◆ Records to use ◆

──────────────────────────────

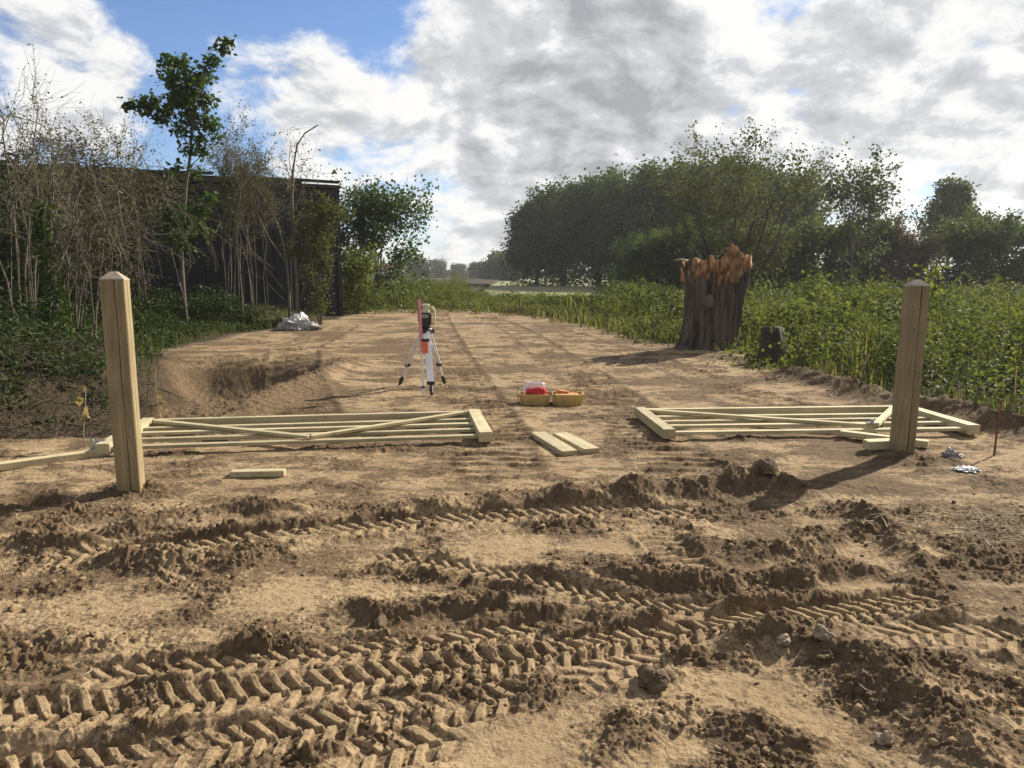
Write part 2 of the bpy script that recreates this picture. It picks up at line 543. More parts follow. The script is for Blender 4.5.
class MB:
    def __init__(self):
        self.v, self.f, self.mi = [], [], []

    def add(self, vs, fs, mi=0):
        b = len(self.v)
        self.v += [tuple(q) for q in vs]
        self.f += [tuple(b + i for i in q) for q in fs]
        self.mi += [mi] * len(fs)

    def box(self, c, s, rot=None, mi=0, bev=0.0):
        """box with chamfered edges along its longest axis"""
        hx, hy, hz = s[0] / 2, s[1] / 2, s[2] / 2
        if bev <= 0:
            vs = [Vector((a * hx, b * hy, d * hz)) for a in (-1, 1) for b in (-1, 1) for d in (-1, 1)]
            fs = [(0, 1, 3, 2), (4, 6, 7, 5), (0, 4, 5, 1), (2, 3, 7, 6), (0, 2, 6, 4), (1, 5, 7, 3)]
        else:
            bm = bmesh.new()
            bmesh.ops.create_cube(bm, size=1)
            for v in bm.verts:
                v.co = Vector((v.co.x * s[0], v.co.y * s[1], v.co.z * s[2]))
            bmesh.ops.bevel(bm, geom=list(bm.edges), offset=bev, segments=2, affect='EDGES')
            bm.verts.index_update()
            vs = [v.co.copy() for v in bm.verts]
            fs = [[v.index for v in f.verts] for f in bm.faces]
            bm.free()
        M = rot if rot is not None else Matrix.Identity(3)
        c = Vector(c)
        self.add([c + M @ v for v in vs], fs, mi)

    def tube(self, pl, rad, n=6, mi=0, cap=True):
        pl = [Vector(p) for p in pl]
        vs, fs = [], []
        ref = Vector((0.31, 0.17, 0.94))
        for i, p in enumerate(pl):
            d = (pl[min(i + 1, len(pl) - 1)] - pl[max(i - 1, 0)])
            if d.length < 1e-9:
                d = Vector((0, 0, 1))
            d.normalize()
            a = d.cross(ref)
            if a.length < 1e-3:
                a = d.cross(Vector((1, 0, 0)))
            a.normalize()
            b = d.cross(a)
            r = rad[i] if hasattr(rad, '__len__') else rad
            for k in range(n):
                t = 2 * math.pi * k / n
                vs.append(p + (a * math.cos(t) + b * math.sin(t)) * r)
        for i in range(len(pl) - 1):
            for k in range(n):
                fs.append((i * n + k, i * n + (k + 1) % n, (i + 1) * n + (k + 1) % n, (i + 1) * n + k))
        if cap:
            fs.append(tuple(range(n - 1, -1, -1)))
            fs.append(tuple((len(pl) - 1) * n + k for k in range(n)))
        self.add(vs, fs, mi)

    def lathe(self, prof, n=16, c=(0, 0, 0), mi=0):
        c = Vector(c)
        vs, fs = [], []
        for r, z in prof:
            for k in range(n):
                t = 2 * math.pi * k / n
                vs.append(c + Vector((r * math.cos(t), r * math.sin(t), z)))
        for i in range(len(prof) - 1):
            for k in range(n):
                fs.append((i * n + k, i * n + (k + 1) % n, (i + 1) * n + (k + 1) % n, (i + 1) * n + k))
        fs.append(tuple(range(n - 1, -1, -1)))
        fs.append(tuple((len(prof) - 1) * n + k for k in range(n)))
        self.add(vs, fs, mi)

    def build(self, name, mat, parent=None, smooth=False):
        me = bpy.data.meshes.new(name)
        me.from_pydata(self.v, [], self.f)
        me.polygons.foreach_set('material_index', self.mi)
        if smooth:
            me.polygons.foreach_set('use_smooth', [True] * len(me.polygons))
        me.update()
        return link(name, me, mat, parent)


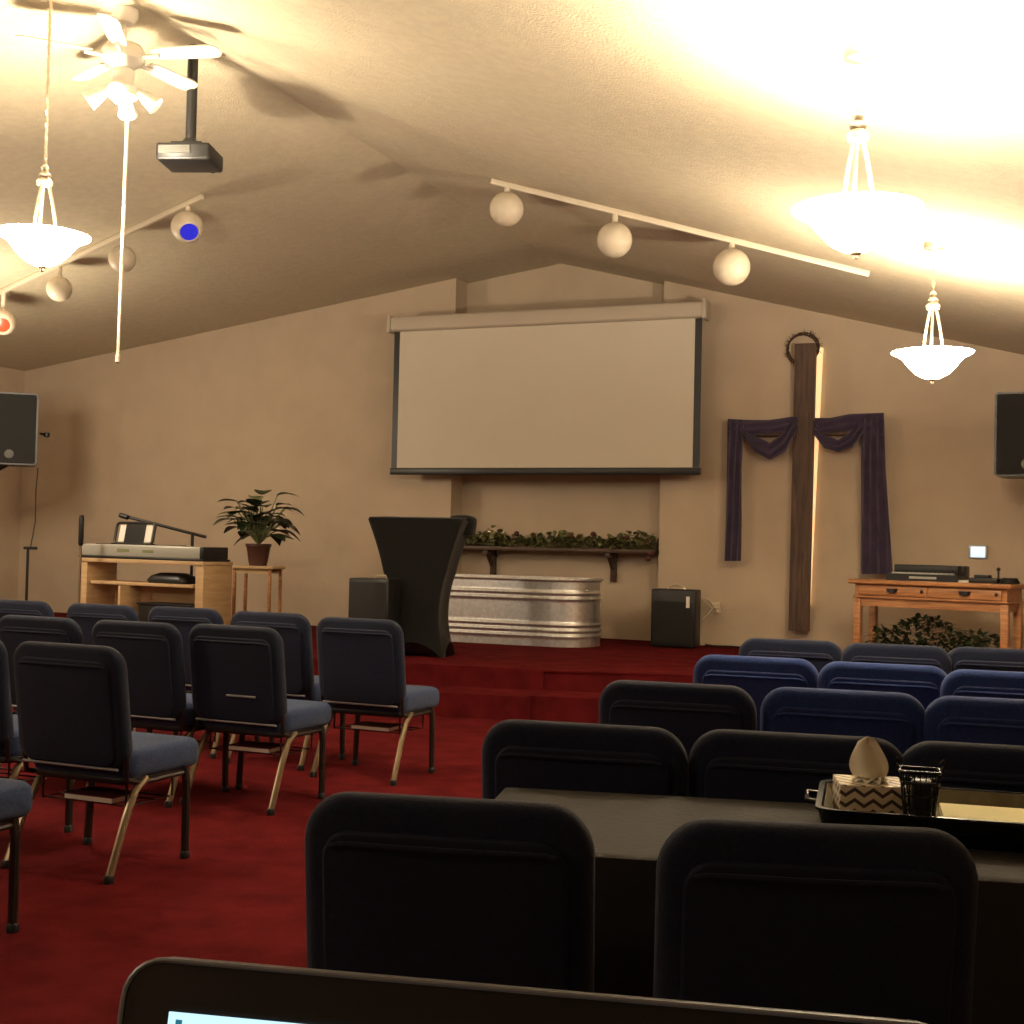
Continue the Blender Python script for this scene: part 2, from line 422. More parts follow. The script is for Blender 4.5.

──────────────────────────────

◆ Task description ◆
All of the material above should be reproduced exactly, except the pictures.

◆ Answer for this exercise ◆
Write part 2 of the bpy script that recreates this picture. It picks up at line 543. More parts follow. The script is for Blender 4.5.
class MB:
    def __init__(self):
        self.v, self.f, self.mi = [], [], []

    def add(self, vs, fs, mi=0):
        b = len(self.v)
        self.v += [tuple(q) for q in vs]
        self.f += [tuple(b + i for i in q) for q in fs]
        self.mi += [mi] * len(fs)

    def box(self, c, s, rot=None, mi=0, bev=0.0):
        """box with chamfered edges along its longest axis"""
        hx, hy, hz = s[0] / 2, s[1] / 2, s[2] / 2
        if bev <= 0:
            vs = [Vector((a * hx, b * hy, d * hz)) for a in (-1, 1) for b in (-1, 1) for d in (-1, 1)]
            fs = [(0, 1, 3, 2), (4, 6, 7, 5), (0, 4, 5, 1), (2, 3, 7, 6), (0, 2, 6, 4), (1, 5, 7, 3)]
        else:
            bm = bmesh.new()
            bmesh.ops.create_cube(bm, size=1)
            for v in bm.verts:
                v.co = Vector((v.co.x * s[0], v.co.y * s[1], v.co.z * s[2]))
            bmesh.ops.bevel(bm, geom=list(bm.edges), offset=bev, segments=2, affect='EDGES')
            bm.verts.index_update()
            vs = [v.co.copy() for v in bm.verts]
            fs = [[v.index for v in f.verts] for f in bm.faces]
            bm.free()
        M = rot if rot is not None else Matrix.Identity(3)
        c = Vector(c)
        self.add([c + M @ v for v in vs], fs, mi)

    def tube(self, pl, rad, n=6, mi=0, cap=True):
        pl = [Vector(p) for p in pl]
        vs, fs = [], []
        ref = Vector((0.31, 0.17, 0.94))
        for i, p in enumerate(pl):
            d = (pl[min(i + 1, len(pl) - 1)] - pl[max(i - 1, 0)])
            if d.length < 1e-9:
                d = Vector((0, 0, 1))
            d.normalize()
            a = d.cross(ref)
            if a.length < 1e-3:
                a = d.cross(Vector((1, 0, 0)))
            a.normalize()
            b = d.cross(a)
            r = rad[i] if hasattr(rad, '__len__') else rad
            for k in range(n):
                t = 2 * math.pi * k / n
                vs.append(p + (a * math.cos(t) + b * math.sin(t)) * r)
        for i in range(len(pl) - 1):
            for k in range(n):
                fs.append((i * n + k, i * n + (k + 1) % n, (i + 1) * n + (k + 1) % n, (i + 1) * n + k))
        if cap:
            fs.append(tuple(range(n - 1, -1, -1)))
            fs.append(tuple((len(pl) - 1) * n + k for k in range(n)))
        self.add(vs, fs, mi)

    def lathe(self, prof, n=16, c=(0, 0, 0), mi=0):
        c = Vector(c)
        vs, fs = [], []
        for r, z in prof:
            for k in range(n):
                t = 2 * math.pi * k / n
                vs.append(c + Vector((r * math.cos(t), r * math.sin(t), z)))
        for i in range(len(prof) - 1):
            for k in range(n):
                fs.append((i * n + k, i * n + (k + 1) % n, (i + 1) * n + (k + 1) % n, (i + 1) * n + k))
        fs.append(tuple(range(n - 1, -1, -1)))
        fs.append(tuple((len(prof) - 1) * n + k for k in range(n)))
        self.add(vs, fs, mi)

    def build(self, name, mat, parent=None, smooth=False):
        me = bpy.data.meshes.new(name)
        me.from_pydata(self.v, [], self.f)
        me.polygons.foreach_set('material_index', self.mi)
        if smooth:
            me.polygons.foreach_set('use_smooth', [True] * len(me.polygons))
        me.update()
        return link(name, me, mat, parent)


Continue the Blender Python script for this scene: part 2, from line 422. More parts follow. The script is for Blender 4.5.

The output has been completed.